L'image de la viande s'est aussi ternie. Les scandales sanitaires à répétition (vache folle, grippes aviaire et porcine, cheval vendu pour du bœuf...) ont modifié les comportements alimentaires des Français. Qui perçoivent de plus en plus la consommation régulière de viande comme mauvaise pour la santé et néfaste pour l'environnement. Enfin, si le nombre de végétariens est stable, les Français se disent de plus en plus «flexitariens». Ce qui consiste à manger moins de viande mais de meilleure qualité.
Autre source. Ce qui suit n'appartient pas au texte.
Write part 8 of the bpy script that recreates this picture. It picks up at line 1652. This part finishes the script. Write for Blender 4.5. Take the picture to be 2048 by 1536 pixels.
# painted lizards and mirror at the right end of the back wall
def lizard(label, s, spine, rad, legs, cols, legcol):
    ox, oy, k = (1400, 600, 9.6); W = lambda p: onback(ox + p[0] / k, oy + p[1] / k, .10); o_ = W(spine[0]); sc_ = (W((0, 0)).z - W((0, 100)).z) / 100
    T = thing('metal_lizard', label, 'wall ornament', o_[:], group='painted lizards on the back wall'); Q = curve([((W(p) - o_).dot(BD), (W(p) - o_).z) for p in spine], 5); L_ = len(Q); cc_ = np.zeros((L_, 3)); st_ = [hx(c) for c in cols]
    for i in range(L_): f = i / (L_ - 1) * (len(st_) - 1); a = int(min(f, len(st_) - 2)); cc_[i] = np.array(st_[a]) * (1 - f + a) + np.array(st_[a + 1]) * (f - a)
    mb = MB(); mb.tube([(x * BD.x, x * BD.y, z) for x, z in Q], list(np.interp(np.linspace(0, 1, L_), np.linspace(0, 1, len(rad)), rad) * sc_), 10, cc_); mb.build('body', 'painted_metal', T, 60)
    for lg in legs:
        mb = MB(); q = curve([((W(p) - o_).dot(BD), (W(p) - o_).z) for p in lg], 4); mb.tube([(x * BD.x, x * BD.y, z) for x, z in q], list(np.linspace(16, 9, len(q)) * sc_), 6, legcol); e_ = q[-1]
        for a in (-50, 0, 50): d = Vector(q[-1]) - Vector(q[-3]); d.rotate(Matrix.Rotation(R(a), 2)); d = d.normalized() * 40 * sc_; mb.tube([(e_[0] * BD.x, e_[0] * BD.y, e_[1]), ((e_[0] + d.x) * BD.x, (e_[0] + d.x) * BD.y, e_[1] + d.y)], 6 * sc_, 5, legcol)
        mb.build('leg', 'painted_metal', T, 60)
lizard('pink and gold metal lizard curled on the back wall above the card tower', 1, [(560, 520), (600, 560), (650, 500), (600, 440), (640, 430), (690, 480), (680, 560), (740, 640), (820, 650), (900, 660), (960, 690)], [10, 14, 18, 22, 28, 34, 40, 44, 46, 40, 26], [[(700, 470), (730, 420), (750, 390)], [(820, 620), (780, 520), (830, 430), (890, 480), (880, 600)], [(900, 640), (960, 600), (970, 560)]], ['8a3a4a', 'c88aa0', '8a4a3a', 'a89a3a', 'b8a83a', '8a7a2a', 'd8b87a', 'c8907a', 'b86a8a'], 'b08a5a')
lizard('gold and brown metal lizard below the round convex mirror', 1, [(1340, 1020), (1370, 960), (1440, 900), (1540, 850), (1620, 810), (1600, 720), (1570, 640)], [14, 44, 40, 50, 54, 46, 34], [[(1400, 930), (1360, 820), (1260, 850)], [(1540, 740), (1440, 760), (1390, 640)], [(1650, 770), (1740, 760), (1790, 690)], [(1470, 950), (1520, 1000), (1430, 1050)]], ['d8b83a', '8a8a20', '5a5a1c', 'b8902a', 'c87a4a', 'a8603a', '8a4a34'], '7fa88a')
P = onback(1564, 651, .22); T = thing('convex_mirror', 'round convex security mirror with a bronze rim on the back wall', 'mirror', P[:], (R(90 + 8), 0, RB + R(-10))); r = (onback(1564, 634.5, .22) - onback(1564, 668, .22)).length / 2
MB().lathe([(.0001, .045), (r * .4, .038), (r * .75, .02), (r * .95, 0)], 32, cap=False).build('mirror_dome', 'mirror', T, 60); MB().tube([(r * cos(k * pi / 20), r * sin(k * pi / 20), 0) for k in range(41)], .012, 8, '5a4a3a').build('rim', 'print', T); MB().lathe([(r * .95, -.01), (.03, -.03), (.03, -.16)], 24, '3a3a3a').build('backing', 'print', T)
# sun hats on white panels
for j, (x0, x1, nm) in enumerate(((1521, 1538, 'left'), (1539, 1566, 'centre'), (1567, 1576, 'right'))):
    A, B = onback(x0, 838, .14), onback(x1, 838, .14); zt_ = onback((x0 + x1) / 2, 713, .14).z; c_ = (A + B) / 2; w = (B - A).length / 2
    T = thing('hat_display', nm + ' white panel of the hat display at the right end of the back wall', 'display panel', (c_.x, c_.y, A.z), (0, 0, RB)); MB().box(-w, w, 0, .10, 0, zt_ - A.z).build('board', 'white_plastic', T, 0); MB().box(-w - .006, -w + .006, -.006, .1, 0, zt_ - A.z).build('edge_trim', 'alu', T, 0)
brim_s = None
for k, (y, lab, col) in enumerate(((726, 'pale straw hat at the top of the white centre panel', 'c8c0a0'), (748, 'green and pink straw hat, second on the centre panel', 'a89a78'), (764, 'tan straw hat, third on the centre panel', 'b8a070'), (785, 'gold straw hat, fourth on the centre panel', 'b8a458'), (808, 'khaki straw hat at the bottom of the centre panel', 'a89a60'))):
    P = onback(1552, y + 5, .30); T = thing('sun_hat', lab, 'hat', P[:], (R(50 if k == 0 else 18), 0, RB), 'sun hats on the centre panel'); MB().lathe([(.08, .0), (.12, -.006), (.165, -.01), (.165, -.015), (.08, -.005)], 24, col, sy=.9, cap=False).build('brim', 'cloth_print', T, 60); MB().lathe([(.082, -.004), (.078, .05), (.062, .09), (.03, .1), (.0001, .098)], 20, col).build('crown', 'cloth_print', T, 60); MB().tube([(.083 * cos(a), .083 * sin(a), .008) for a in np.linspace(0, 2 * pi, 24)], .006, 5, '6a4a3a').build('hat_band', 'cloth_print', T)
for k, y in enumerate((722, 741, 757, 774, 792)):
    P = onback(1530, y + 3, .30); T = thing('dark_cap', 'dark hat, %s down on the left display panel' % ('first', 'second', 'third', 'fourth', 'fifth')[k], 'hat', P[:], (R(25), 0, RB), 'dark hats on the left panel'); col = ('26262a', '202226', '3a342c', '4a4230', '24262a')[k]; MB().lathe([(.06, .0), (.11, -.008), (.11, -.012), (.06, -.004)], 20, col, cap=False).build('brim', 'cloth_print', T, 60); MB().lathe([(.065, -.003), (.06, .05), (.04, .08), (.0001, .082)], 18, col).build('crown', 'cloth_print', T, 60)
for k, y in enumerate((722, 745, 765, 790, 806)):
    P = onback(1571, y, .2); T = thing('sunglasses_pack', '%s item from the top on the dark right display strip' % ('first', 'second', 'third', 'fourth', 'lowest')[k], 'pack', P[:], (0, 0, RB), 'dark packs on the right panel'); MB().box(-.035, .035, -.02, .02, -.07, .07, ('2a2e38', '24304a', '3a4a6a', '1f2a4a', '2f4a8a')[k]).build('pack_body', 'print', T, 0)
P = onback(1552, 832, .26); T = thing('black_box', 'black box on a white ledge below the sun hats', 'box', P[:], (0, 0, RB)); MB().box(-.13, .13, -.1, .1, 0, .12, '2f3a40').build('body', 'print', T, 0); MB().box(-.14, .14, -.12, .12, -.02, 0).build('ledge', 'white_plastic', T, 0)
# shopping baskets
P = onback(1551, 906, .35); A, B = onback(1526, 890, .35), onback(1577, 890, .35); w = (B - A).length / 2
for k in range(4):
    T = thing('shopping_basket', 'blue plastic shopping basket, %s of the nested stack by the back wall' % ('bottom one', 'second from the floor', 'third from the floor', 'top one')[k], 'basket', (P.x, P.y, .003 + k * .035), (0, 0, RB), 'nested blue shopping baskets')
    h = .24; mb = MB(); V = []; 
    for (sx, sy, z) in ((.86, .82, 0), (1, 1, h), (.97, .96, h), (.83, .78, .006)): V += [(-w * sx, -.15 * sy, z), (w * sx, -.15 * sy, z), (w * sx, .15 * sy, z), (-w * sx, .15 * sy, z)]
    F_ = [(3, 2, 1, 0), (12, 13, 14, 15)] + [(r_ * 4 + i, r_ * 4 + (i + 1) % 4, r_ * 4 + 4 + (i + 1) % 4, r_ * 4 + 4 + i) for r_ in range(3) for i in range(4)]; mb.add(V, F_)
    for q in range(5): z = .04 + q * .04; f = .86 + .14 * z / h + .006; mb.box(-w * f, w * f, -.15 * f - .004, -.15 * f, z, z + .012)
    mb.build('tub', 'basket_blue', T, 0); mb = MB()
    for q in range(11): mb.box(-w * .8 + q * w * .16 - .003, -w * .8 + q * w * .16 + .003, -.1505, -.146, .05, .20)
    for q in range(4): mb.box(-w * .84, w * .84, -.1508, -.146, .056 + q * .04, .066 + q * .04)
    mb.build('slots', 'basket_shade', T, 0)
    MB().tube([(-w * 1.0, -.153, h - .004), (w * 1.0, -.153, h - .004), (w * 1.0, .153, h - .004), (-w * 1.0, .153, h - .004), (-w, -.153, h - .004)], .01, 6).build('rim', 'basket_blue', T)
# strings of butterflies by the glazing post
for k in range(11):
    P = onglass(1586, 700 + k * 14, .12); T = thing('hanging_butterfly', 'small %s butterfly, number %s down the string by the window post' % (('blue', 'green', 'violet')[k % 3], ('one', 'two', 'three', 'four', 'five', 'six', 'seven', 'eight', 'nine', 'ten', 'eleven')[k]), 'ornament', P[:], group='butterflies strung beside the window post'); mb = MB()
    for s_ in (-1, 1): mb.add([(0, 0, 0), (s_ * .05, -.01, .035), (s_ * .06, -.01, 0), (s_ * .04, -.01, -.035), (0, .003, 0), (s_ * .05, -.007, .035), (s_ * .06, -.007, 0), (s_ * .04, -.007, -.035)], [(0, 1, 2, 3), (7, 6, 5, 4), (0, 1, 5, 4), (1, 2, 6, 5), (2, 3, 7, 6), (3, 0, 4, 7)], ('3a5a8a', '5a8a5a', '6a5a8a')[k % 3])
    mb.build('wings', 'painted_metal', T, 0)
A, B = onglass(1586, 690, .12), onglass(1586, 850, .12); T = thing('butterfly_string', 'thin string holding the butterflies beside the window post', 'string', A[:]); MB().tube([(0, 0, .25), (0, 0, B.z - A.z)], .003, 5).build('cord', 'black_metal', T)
Autant d'éléments qui font dire aux chercheurs de l'université de Louvain (Belgique) que nous entrons dans une «seconde transition nutritionnelle», après le tournant vers l'alimenation carnée après-guerre.
10. Agrobusiness
Moins de terre, plus de rendement : si l’agriculture intensive est largement répandue en France, l’Hexagone est encore loin des champions du productivisme, au premier rang desquels figurent les Etats-Unis, les Allemands et les nouveaux mastodontes de l’agroalimentaire issus des fameux Brics (Brésil, Russie, Inde, Chine et Afrique du Sud). Difficile dans ce contexte de faire valoir son terroir, sa démarche qualité ou de défendre son AOC. Quand, en France, le projet de la ferme de Mille Vaches suscite polémique et hostilité, les éleveurs allemands n’hésitent pas à concentrer au maximum leur production : les 2 700 porcheries les plus importantes d’Allemagne regroupent 11 millions d’animaux, soit plus de 4 000 animaux par exploitation en moyenne, dans des bâtiments pouvant accueillir 2 000 bêtes. Une densité aux antipodes du modèle français, dans lequel les entreprises de moins de dix salariés représentaient, en 2011, plus de 90 % des effectifs de l’industrie alimentaire - pour 60 % de la valeur ajoutée.
Les agriculteurs français affrontent des géants comme le brésilien JBS, quatrième groupe agroalimentaire mondial et leader du business de la viande. Spécialisé dans le bœuf et le poulet, qu’il exporte jusqu’en Europe, JBS affichait l’an passé 49 milliards de dollars (44 milliards d’euros) de chiffre d’affaires, dans un pays qui a vu sa production animale tripler depuis 1990. Selon l’OCDE et l’ONU, le Brésil devrait chasser les Etats-Unis du trône de premier exportateur agroalimentaire international.